::: Material provided

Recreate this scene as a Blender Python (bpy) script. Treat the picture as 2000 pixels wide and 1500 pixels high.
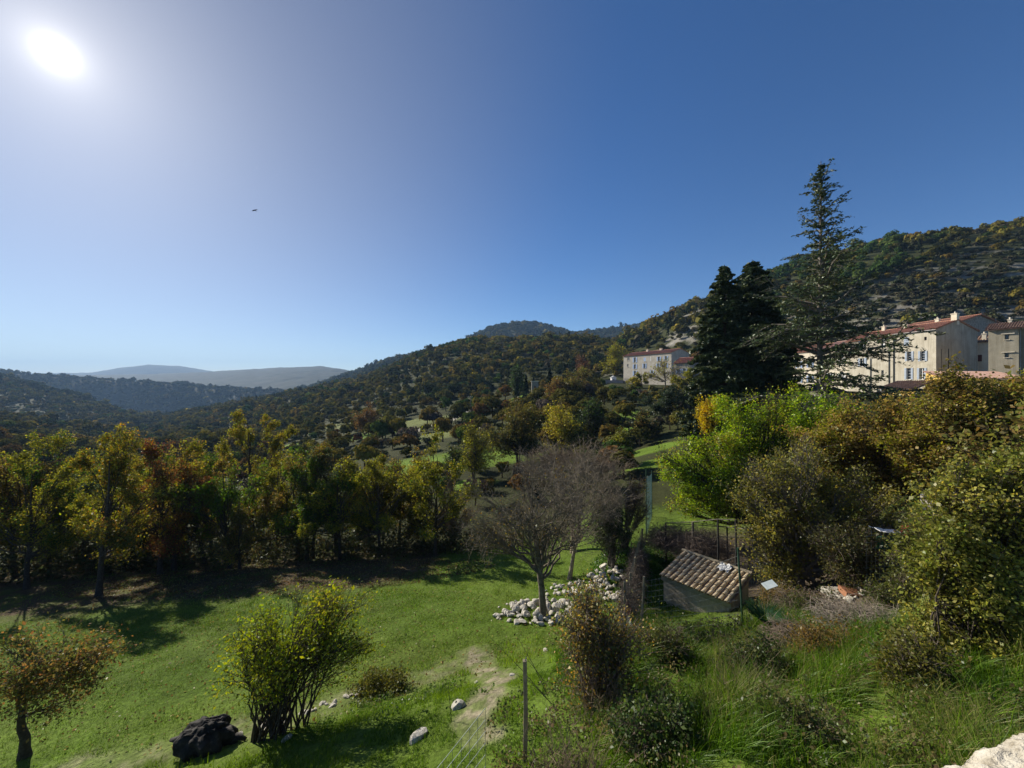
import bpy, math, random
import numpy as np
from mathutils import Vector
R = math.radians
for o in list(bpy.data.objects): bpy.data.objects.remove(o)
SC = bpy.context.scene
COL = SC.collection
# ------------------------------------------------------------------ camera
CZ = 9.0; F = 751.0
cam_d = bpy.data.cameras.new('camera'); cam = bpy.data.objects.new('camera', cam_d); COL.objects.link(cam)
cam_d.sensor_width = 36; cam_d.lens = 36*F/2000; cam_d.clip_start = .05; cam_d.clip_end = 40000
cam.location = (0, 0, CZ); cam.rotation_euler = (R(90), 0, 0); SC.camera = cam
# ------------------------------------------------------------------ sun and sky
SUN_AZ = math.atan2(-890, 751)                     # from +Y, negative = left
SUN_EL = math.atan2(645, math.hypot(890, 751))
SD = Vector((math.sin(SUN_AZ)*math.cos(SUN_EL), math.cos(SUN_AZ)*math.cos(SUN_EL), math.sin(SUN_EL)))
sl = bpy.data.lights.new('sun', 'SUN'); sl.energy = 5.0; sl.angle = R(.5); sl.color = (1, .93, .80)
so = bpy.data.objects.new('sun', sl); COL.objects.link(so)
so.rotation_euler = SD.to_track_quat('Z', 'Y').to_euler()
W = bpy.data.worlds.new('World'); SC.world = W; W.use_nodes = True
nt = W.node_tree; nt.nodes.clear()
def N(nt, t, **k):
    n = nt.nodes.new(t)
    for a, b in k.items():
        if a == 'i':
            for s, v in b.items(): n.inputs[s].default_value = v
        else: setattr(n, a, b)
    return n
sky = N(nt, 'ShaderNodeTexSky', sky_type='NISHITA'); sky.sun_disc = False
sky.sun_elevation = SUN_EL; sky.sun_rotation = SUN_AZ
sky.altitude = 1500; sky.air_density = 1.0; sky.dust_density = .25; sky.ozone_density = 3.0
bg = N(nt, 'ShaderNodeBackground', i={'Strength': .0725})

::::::

* Exercise objective
Images should not appear in the copy; retype the listing above exactly.

* Solution for this task
Recreate this scene as a Blender Python (bpy) script. Treat the picture as 2000 pixels wide and 1500 pixels high.
import bpy, math, random
import numpy as np
from mathutils import Vector
R = math.radians
for o in list(bpy.data.objects): bpy.data.objects.remove(o)
SC = bpy.context.scene
COL = SC.collection
# ------------------------------------------------------------------ camera
CZ = 9.0; F = 751.0
cam_d = bpy.data.cameras.new('camera'); cam = bpy.data.objects.new('camera', cam_d); COL.objects.link(cam)
cam_d.sensor_width = 36; cam_d.lens = 36*F/2000; cam_d.clip_start = .05; cam_d.clip_end = 40000
cam.location = (0, 0, CZ); cam.rotation_euler = (R(90), 0, 0); SC.camera = cam
# ------------------------------------------------------------------ sun and sky
SUN_AZ = math.atan2(-890, 751)                     # from +Y, negative = left
SUN_EL = math.atan2(645, math.hypot(890, 751))
SD = Vector((math.sin(SUN_AZ)*math.cos(SUN_EL), math.cos(SUN_AZ)*math.cos(SUN_EL), math.sin(SUN_EL)))
sl = bpy.data.lights.new('sun', 'SUN'); sl.energy = 5.0; sl.angle = R(.5); sl.color = (1, .93, .80)
so = bpy.data.objects.new('sun', sl); COL.objects.link(so)
so.rotation_euler = SD.to_track_quat('Z', 'Y').to_euler()
W = bpy.data.worlds.new('World'); SC.world = W; W.use_nodes = True
nt = W.node_tree; nt.nodes.clear()
def N(nt, t, **k):
    n = nt.nodes.new(t)
    for a, b in k.items():
        if a == 'i':
            for s, v in b.items(): n.inputs[s].default_value = v
        else: setattr(n, a, b)
    return n
sky = N(nt, 'ShaderNodeTexSky', sky_type='NISHITA'); sky.sun_disc = False
sky.sun_elevation = SUN_EL; sky.sun_rotation = SUN_AZ
sky.altitude = 1500; sky.air_density = 1.0; sky.dust_density = .25; sky.ozone_density = 3.0
bg = N(nt, 'ShaderNodeBackground', i={'Strength': .0725})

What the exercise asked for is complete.